Schon zur Halbzeit lief alles in Richtung der Bayern. Nach Toren von Lothar Matthäus in der ersten Minute und Dieter Hoeneß in der 25. Minute lagen sie zur Pause 2:0 im Olympiastadion vorne, während Karl Allgöwer ungefähr 200 Kilometer weiter westlich im Neckarstadion die Heimmannschaft durch ein Tor in der 22. Minute in Führung gebracht hatte. Zur Halbzeit waren die Bayern somit Dank ihrer besseren Tordifferenz auf den ersten Tabellenplatz gerutscht.
In der zweiten Hälfte sollte es noch besser kommen. Frenetisch angefeuert von 70.000 lautstarken Fans erzielten die Bayern noch vier weitere Tore ohne hinten eines zuzulassen und gewannen das Spiel 6:0. Währendessen hatte Allgöwer das zweite Tor für Stuttgart erzielt, bevor Manfred Burgsmüller 11 Minuten vor Spielende den Anschlusstreffer für Bremen erzielen konnte. In einer dramatischen Schlussphase schafften es die Bremer allerdings nicht mehr, noch den Ausgleichstreffer zu erzielen und sich damit den Titel zu schnappen – oder vielleicht eher zurückzuschnappen.
Werder Bremen hatte also verzagt, als es wirklich darauf ankam, und die Bayern – wie ein Galopprennpferd auf der Innenbahn auf der Zielgeraden – hatten sich ihr Rennen perfekt eingeteilt und waren am Ende im Ziel eine Nasenspitze voraus. Nachdem sie die ganze Saison hinter den Bremern hergelaufen waren, schafften sie es, der Mannschaft von der Weser noch in der letzten Sekunde die Meisterschale zu entreißen, was die ohnehin schon aufgeflammte Rivalität zwischen beiden Vereinen weiter anfeuerte.
Die Bedeutung des Spiels
Betrachtet man nur das Resultat, deutet ein torloses Unentschieden auf den ersten Blick nicht auf ein besonders erinnerungswürdiges Spiel hin.

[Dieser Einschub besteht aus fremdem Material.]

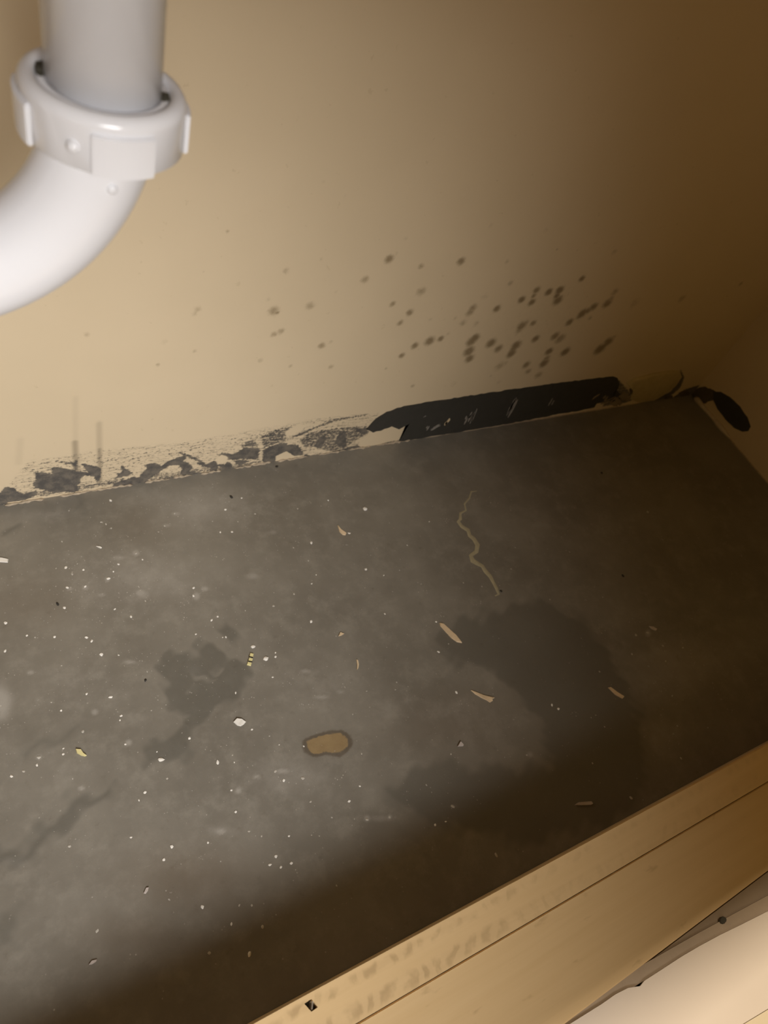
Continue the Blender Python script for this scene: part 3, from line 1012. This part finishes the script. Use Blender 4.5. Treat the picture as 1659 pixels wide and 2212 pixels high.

Und tatsächlich war das Spiel fußballerisch größtenteils zum Vergessen. Aber seine besondere Würze lag in seinen zahlreichen kleinen Schicksalsmomenten und seinem dramatischen Finale. Der umstrittene Elfmeter, das Drama vor der Ausführung, und dann der Moment, als der Ball haarscharf am rechten Pfosten vorbeischrammte und Bayerns Titelhoffnungen am Leben erhielt.
Als ich damals Bayern-Fan wurde, war der HSV der größte Widersacher der Bayern. Während meine Verbundenheit zum FC Bayern in den folgenden Jahren immer stärker wurde, wurde diese Rolle sukzessive von Werder Bremen übernommen. Der FC Bayern und der HSV hatten viele Gemeinsamkeiten, beide waren große Clubs mit langer Tradition, aber die Bremer waren ein verhältnismäßiger Emporkömmling.
Ihr Trainer war der unorthodoxe und etwas eigenwillige Otto Rehagel. Bremen wurde vor allem von denen gefeiert, die man heutzutage vielleicht als „Fußball-Hipster“ bezeichnen würde. Der Club war der ewige Underdog, ein Haufen unterschätzter Fußballarbeiter, nach außen definiert vor allem über ihren kampfeslustigen Manager Willi Lemke, der das Yin zu Uli Hoeneß‘ Yang bildete.
Im Laufe der Jahre hatte ich eine leidenschaftliche Abneigung für die „Fischköpfe“ von der Weser entwickelt, die ihren Kristallisationspunkt im Nachgang der Saison 1985/86 erreichte. Viele Bayern-Fans werden den Titel 2000/01 als ihr persönliches Meisterschafts-Highlight in Erinnerung haben, aber mir wird niemals etwas eindrücklicher in Erinnerung bleiben als der haarscharfe Triumph über die Bremer 15 Jahre zuvor.
Egal ob gegen den HSV, Dortmund, oder momentan Leipzig, nichts verschafft mir ein befriedigenderes emotionales Hochgefühl als ein Sieg gegen die Grün-Weißen. Rational betrachtet ist das nur schwierig zu erklären, aber, hey, genau darum geht es doch im Fußball.